Usted no estaba triste, pero no estaba contento. Buenos Aires le hablaba en susurros a través de sus cosas. Porque no eran sólo cosas, eran momentos, lugares y voces; eran las caras de los afectos fundamentales que se quedaron agitando la mano en el muelle, y era esa frase que leyó en uno de sus libros, esa frase que lo partía en dos: “Los que se van dejan de ser interesantes”. Usted dijo que sabía de sobra que aquella frase era bien cierta, porque entendía de esas cosas. Porque sabía –como yo sé– lo que significa irse. Lo entiendo. Entiendo las pesarosas letanías de inmigrante novato que volcaba en las primeras cartas que escribió desde Europa. Entiendo que nunca quisiera aceptar la teoría de que los amigos pueden sustituirse, y su necesidad de convocarlos cuando se encontraba ante algo bello. “Porque una cosa es elegir y otra aceptar”, y usted, que eligió París, jamás aceptó la lejanía de su gente más querida.

Suerte de las cartas. Usted las consideraba vitales. Escribir a un amigo era un acto de fe, “una operación agresiva contra el tiempo”, la única manera de reemplazar las conversaciones suspendidas por la distancia. Le gustaba escribir largas cartas a sus amigos mientras tomaba mate amargo o té de limón, sentado ante la única mesa que tenía en su cuarto parisino, la que usaba para dos cosas esenciales: comer y escribir. Usted decía que en cada una de sus cartas había puesto lo mejor y lo peor de su mente, y siempre, su sensibilidad.
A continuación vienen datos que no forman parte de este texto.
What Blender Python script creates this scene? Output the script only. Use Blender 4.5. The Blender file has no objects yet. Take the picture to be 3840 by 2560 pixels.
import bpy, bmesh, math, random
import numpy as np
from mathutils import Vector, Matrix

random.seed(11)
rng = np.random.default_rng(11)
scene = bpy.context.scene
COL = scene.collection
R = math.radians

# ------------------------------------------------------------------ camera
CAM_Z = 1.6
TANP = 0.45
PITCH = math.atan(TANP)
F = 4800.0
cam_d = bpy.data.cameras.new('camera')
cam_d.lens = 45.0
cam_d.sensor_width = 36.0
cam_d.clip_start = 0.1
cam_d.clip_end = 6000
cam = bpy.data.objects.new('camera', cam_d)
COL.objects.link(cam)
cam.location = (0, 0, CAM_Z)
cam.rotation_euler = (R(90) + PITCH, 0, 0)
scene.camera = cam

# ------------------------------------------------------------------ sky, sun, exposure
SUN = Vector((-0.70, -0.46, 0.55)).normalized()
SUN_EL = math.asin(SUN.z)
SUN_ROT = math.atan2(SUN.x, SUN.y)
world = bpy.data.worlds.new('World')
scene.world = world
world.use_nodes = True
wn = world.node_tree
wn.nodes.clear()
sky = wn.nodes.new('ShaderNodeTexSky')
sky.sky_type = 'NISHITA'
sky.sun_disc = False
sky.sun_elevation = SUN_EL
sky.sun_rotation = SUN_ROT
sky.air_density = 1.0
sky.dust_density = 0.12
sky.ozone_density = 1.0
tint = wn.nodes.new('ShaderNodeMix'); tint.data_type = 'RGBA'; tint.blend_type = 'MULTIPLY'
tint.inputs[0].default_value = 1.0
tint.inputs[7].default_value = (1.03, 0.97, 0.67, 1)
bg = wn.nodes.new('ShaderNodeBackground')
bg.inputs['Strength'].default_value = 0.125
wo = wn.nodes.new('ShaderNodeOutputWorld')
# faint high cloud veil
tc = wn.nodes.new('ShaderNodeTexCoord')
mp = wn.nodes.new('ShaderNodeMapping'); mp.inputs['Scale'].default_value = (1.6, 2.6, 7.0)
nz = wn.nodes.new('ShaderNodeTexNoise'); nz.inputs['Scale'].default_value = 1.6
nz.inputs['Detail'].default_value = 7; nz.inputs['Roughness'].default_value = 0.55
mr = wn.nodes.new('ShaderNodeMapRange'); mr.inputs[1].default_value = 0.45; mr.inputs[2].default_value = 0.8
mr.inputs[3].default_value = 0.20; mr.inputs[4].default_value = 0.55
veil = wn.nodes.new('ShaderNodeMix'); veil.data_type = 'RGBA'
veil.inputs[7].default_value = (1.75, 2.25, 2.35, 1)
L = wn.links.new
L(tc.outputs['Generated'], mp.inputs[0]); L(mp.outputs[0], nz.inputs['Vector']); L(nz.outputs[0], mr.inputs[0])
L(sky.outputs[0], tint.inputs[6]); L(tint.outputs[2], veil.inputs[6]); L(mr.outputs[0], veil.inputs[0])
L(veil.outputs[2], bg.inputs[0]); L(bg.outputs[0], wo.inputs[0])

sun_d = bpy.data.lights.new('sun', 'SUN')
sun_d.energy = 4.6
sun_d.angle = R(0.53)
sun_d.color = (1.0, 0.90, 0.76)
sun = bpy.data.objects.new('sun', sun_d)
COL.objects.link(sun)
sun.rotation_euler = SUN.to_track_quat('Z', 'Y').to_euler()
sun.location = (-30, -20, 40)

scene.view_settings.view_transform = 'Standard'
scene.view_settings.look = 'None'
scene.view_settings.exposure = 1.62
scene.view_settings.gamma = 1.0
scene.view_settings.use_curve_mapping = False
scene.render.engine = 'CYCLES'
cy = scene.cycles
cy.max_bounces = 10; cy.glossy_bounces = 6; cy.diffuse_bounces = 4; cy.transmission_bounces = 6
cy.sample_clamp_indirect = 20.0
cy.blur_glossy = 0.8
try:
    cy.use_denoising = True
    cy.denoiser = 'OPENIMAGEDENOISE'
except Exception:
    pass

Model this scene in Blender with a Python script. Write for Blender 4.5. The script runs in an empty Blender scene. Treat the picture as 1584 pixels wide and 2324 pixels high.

Su vida entera quedó plasmada en sus cartas. Tantas cartas que, por fortuna, no corrieron la suerte de olvido y extinción que usted les vaticinó. No se ofenda si le digo que me gustan más sus cartas que sus libros. Leyéndolas he aprendido cosas de mí misma, de mi condición de expatriada voluntaria, de esa nostalgia líquida que permanece suspendida en una gota que no se desprende nunca. Sus cartas son como espejos en los que, salvando las distancias, he visto reflejadas nuestras “parecidas diferencias”.

Escribir en hojas de libretas rayadas, en folios blancos o en el reverso de postales peregrinas está cayendo en desuso. Ya casi nadie escribe cartas. Muy pocas criaturas conservan esa costumbre. Excepto los cronopios obstinados, que continúan comprando sellos en un estanco, que saborean la solapa pegajosa y dulzona de un sobre y que, silbando una melodía simplona, se acercan a la oficina de correos, sorteando baldosas y charcos de luz.

Celebro sus cartas y su “repugnante sentimentalidad” autoproclamada y esa manera de conmoverse por las cosas verdaderamente importantes: una rosa, un gato, un cielo rojo reflejado sobre las aguas del Sena, un nido de gorriones, la voz de Louis Armstrong, los paseos al anochecer, un poema de Keats, usted ya sabe: “cosas que pagan viejas deudas de la vida”. Celebro su necesidad de aprender a ver, su miedo a perder “la mágica mirada”, ansiosa como la de un niño que camina sin rumbo, perdiéndose, encontrándose, mirando siempre hacia arriba. Marcharse tiene implicaciones dolorosas que nos acompañan siempre. No importa el espacio ni el tiempo, lidiar con las distancias largas nunca ha sido una tarea fácil. Pero usted descubrió el modo de distraer la melancolía, enfrascándose en la belleza que lo rodeaba. Algo he aprendido –espero– de su decidida voluntad de ser siempre un turista.

Aquella tarde de noviembre, después de ordenar papeles y libros, usted salió a dar un paseo por el barrio de la Sorbona. Bajó por la orilla izquierda del Sena. ¿Recuerda? Por la rue Saint-Jacques. Se detuvo a mirar la Torre Jean Sans Peur. Después entró a la oficina de correos. Tres cartas lo esperaban. Tres cartas, de tres amigos. Entonces, le hizo un digno corte de mangas a la frase que antes lo había herido. Porque, como usted decía, como escribió en una de sus cartas: “¿Hace falta más, cuando se sabe que lejos, a la distancia, hay corazones que se acuerdan de uno?”. Usted sabe que no, que no hace falta mucho más, que “bien puede uno ser un poco feliz, así”. Esté donde esté.

Hay frases que, en ciertas circunstancias, abrigan como mil soles bordados en el pecho.